--- Problem description ---
Repeat only what lies from the line with "Reconstruct this image" to the line with "return Vector((u * MM, -w * MM, v * MM))", those two lines included, exactly as it stands; omit any images.

(Records with scene code)
──────

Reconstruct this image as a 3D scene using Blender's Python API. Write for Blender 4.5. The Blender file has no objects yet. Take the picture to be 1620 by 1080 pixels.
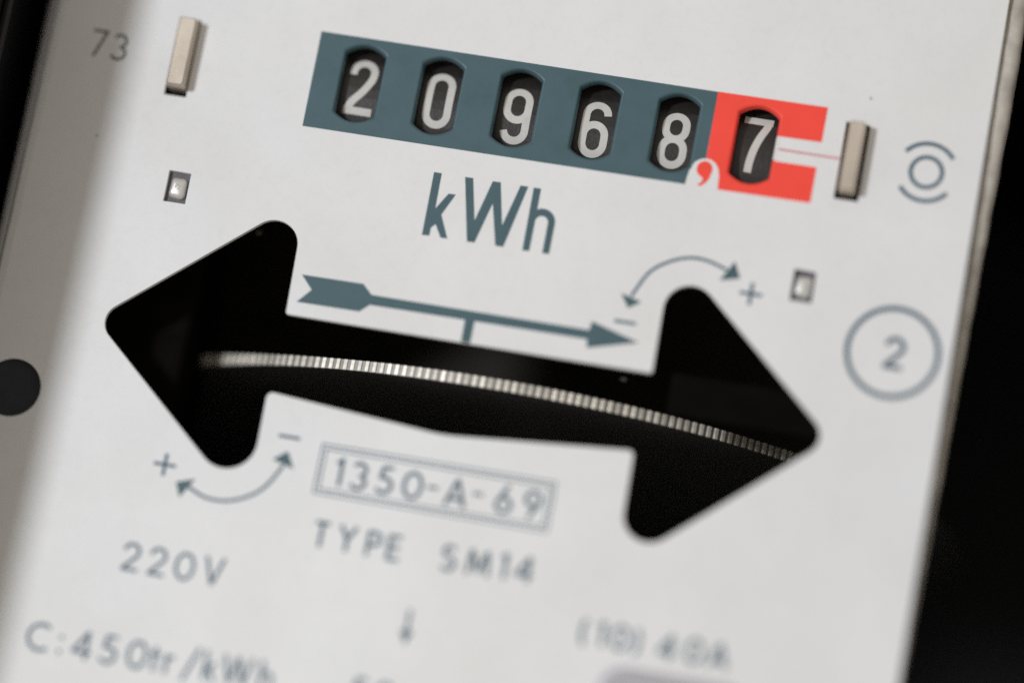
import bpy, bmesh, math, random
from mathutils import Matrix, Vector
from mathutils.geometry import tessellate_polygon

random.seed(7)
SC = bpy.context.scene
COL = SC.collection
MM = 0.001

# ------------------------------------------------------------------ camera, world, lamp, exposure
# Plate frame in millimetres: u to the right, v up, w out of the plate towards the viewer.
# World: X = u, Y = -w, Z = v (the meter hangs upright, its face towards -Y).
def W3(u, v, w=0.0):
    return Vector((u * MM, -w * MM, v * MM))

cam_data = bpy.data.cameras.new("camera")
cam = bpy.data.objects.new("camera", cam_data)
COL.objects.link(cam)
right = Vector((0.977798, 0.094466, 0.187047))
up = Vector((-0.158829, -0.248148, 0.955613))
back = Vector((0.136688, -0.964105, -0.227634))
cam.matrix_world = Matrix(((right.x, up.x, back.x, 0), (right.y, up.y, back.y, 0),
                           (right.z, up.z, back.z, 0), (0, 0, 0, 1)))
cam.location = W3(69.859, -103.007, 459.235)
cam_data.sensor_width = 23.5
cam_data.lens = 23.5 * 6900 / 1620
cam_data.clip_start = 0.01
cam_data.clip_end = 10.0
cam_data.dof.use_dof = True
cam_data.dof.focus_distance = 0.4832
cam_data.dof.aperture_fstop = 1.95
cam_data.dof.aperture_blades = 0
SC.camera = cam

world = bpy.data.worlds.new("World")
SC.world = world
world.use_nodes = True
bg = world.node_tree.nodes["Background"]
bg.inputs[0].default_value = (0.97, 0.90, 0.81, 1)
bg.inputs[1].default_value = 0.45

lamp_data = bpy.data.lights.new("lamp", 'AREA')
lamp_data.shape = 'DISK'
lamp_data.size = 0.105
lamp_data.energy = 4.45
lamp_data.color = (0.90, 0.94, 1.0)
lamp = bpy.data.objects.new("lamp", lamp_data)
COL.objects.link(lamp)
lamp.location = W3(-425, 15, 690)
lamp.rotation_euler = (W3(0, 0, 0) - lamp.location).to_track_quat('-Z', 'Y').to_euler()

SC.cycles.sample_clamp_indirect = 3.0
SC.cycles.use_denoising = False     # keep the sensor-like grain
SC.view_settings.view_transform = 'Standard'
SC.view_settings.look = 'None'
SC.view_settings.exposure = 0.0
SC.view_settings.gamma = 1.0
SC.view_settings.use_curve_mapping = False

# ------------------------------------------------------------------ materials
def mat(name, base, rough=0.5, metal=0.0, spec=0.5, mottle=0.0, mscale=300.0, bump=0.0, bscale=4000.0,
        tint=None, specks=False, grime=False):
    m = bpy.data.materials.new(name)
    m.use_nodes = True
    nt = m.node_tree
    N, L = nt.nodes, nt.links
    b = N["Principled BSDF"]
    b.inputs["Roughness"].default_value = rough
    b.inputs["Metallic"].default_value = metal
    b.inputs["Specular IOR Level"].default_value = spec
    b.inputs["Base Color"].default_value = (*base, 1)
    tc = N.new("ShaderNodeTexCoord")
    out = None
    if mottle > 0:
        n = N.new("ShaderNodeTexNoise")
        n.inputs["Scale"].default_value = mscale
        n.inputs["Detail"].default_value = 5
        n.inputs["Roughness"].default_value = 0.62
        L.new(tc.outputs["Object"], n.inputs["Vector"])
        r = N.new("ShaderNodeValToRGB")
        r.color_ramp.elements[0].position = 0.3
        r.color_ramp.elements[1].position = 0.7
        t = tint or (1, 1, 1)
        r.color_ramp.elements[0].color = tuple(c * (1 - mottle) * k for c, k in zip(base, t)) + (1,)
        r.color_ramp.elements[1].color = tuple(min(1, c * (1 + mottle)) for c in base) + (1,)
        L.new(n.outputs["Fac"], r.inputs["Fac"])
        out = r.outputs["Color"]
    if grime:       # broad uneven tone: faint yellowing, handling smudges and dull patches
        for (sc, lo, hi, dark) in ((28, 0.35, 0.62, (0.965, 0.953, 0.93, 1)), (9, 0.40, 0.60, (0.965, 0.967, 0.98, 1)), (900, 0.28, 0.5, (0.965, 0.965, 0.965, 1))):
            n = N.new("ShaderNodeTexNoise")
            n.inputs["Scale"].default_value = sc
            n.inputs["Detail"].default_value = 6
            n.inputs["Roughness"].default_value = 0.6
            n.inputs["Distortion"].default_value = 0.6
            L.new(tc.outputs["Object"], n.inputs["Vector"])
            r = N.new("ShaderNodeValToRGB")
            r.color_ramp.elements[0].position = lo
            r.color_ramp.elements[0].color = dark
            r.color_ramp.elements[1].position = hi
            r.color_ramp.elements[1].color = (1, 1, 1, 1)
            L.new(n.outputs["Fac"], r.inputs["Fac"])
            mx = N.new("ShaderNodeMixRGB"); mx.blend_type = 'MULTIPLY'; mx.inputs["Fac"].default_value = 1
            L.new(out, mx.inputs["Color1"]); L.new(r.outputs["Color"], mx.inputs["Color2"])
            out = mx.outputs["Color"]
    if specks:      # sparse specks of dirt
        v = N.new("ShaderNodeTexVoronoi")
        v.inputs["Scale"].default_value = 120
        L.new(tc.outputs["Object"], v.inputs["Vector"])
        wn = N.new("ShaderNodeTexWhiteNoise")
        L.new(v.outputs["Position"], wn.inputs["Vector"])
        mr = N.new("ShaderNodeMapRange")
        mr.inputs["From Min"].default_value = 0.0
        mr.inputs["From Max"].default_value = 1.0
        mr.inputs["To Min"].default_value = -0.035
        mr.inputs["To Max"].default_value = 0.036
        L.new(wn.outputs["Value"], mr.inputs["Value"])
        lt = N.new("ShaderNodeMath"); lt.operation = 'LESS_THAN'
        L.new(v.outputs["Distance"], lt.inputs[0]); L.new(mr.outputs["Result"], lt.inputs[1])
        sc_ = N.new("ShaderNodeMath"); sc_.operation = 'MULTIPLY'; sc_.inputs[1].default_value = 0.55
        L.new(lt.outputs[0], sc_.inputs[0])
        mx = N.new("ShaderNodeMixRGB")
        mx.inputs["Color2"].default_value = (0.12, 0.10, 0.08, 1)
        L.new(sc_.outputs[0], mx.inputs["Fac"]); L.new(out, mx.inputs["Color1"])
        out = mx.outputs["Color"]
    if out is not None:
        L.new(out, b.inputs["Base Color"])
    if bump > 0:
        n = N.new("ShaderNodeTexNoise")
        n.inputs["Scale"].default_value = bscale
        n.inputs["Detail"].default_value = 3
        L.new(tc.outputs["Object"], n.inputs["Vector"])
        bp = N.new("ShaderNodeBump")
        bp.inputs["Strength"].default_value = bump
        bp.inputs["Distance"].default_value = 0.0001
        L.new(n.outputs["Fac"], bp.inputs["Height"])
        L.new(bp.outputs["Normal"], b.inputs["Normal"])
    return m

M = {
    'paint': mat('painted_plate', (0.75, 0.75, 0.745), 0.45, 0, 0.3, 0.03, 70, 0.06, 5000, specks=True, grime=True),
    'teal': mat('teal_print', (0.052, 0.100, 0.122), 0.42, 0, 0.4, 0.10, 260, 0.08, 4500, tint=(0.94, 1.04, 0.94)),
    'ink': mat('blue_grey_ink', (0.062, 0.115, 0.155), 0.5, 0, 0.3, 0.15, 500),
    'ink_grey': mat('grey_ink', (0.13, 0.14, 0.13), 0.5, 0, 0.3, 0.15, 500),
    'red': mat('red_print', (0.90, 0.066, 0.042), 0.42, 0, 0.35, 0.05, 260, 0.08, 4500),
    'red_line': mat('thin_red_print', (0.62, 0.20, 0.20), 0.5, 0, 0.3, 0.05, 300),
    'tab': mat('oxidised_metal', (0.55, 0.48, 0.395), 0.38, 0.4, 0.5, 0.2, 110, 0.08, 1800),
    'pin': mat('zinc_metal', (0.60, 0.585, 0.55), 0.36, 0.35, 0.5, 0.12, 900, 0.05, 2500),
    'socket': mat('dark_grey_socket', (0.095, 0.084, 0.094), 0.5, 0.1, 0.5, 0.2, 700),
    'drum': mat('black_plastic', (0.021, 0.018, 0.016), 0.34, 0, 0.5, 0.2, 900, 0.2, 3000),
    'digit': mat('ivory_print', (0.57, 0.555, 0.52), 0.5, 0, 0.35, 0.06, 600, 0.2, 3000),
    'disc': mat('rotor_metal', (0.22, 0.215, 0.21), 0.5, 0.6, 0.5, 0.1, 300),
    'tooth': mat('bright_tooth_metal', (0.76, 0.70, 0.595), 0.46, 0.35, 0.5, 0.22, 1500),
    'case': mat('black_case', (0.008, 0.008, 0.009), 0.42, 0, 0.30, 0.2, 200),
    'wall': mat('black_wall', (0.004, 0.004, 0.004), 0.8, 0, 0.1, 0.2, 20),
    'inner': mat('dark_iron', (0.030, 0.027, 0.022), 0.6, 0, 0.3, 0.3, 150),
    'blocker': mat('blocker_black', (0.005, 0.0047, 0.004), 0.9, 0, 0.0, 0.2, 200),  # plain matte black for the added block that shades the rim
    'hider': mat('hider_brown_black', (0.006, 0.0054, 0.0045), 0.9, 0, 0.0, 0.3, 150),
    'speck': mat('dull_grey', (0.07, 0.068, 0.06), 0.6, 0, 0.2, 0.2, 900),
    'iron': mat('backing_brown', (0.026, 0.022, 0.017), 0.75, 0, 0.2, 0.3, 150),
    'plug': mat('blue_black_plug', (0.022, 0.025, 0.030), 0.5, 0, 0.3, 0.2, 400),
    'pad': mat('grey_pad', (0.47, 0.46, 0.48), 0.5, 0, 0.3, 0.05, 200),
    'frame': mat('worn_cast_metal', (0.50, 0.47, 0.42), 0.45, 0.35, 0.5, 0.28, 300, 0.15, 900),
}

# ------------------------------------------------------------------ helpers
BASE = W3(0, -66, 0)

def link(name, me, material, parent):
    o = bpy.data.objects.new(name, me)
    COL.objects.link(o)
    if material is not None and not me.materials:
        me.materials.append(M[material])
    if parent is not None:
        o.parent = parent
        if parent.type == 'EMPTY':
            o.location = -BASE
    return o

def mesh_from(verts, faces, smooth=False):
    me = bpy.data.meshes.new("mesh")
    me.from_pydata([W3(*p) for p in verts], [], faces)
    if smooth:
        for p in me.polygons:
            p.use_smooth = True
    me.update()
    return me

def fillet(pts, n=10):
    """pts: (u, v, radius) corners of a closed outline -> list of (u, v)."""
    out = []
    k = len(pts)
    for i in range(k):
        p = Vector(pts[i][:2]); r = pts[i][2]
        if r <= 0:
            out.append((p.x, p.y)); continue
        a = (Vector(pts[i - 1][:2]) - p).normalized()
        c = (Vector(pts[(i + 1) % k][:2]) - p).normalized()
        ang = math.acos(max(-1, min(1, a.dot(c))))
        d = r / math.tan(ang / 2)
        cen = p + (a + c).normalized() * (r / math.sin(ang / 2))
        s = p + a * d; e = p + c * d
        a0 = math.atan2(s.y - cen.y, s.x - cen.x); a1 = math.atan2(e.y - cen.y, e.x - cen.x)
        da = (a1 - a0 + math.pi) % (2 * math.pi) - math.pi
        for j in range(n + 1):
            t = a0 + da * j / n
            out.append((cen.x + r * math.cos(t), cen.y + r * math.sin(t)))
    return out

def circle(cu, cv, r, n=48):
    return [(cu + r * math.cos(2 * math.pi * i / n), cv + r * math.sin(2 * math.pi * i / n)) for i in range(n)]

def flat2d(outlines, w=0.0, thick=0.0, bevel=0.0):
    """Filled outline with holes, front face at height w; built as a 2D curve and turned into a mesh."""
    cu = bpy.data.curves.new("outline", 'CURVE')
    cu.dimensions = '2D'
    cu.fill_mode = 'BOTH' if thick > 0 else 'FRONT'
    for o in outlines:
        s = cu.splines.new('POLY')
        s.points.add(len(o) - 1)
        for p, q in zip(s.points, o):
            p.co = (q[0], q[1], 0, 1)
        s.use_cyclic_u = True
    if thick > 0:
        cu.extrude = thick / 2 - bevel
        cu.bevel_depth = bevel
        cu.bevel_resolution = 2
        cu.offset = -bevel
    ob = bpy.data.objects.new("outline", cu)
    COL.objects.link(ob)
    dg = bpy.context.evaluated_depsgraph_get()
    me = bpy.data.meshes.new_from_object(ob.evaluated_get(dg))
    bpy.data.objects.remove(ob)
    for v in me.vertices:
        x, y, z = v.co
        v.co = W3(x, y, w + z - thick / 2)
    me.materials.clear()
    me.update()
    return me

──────

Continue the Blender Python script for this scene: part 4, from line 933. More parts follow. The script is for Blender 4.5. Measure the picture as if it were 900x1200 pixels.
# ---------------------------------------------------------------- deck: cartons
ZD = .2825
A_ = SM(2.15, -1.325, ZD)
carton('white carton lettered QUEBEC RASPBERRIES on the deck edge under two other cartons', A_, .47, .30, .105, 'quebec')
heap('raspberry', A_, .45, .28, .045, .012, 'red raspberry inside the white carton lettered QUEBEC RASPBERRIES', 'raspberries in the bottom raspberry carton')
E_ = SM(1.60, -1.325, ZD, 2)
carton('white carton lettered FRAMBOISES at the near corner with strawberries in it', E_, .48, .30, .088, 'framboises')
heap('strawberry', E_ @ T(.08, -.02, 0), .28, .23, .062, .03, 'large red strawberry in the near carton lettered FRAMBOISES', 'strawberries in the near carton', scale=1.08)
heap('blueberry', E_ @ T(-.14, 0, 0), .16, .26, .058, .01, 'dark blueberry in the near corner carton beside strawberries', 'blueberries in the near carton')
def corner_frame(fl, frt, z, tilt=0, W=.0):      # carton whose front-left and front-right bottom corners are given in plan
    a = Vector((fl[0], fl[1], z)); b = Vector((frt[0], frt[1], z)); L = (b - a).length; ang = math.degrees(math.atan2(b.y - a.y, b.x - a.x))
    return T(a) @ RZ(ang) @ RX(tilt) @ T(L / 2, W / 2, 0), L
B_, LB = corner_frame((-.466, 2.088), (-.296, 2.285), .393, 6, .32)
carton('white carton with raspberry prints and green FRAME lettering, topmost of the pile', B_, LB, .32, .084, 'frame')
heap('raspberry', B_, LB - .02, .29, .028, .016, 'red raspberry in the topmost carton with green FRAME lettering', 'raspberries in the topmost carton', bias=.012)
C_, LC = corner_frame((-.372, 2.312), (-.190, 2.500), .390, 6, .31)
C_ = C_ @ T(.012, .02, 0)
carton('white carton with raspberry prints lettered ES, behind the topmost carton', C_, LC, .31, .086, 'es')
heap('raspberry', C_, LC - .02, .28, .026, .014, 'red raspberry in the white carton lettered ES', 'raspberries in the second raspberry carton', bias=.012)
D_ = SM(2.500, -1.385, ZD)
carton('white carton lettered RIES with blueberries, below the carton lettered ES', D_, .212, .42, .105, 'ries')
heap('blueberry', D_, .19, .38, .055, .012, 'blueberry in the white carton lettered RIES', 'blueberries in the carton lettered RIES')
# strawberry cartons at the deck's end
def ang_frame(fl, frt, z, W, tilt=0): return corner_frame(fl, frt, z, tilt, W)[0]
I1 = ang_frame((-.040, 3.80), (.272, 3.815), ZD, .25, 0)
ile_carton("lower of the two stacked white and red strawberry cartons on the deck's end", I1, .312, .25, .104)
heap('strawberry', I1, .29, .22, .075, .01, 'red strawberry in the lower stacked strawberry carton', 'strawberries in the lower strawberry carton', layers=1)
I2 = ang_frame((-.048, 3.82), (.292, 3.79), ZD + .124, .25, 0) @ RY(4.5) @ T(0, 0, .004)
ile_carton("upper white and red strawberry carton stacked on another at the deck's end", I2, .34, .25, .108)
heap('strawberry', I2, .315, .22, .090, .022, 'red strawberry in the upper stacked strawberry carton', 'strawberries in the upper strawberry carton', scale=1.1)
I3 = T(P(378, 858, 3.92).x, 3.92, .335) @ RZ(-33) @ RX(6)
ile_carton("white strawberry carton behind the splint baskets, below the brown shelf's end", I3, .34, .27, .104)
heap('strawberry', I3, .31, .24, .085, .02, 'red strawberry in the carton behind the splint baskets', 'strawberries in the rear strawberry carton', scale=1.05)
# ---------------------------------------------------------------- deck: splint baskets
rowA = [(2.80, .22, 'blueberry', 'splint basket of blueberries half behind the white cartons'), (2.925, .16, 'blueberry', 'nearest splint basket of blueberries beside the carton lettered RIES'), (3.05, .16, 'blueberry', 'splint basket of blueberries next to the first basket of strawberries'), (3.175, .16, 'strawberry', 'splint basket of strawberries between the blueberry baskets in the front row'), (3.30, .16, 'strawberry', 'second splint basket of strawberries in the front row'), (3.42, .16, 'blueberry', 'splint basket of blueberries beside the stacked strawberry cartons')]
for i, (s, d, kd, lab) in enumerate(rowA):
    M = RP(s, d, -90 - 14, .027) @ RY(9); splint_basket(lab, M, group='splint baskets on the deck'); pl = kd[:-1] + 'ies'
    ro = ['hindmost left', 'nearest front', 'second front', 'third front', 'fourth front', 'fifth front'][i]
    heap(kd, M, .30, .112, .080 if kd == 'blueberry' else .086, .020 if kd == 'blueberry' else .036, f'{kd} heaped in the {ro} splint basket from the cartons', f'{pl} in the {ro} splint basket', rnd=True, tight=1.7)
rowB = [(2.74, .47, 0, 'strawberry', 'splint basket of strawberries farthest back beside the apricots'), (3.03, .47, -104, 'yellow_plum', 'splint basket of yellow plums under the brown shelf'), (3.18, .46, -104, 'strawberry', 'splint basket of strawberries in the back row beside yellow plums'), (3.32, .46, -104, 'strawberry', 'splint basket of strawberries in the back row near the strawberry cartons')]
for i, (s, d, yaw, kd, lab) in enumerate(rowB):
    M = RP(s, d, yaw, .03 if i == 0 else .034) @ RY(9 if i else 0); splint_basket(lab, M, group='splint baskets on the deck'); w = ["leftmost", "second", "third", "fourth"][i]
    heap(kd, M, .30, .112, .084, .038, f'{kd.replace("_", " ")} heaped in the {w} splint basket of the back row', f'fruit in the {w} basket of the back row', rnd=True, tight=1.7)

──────

--- Finished answer ---
Reconstruct this image as a 3D scene using Blender's Python API. Write for Blender 4.5. The Blender file has no objects yet. Take the picture to be 1620 by 1080 pixels.
import bpy, bmesh, math, random
from mathutils import Matrix, Vector
from mathutils.geometry import tessellate_polygon

random.seed(7)
SC = bpy.context.scene
COL = SC.collection
MM = 0.001

# ------------------------------------------------------------------ camera, world, lamp, exposure
# Plate frame in millimetres: u to the right, v up, w out of the plate towards the viewer.
# World: X = u, Y = -w, Z = v (the meter hangs upright, its face towards -Y).
def W3(u, v, w=0.0):
    return Vector((u * MM, -w * MM, v * MM))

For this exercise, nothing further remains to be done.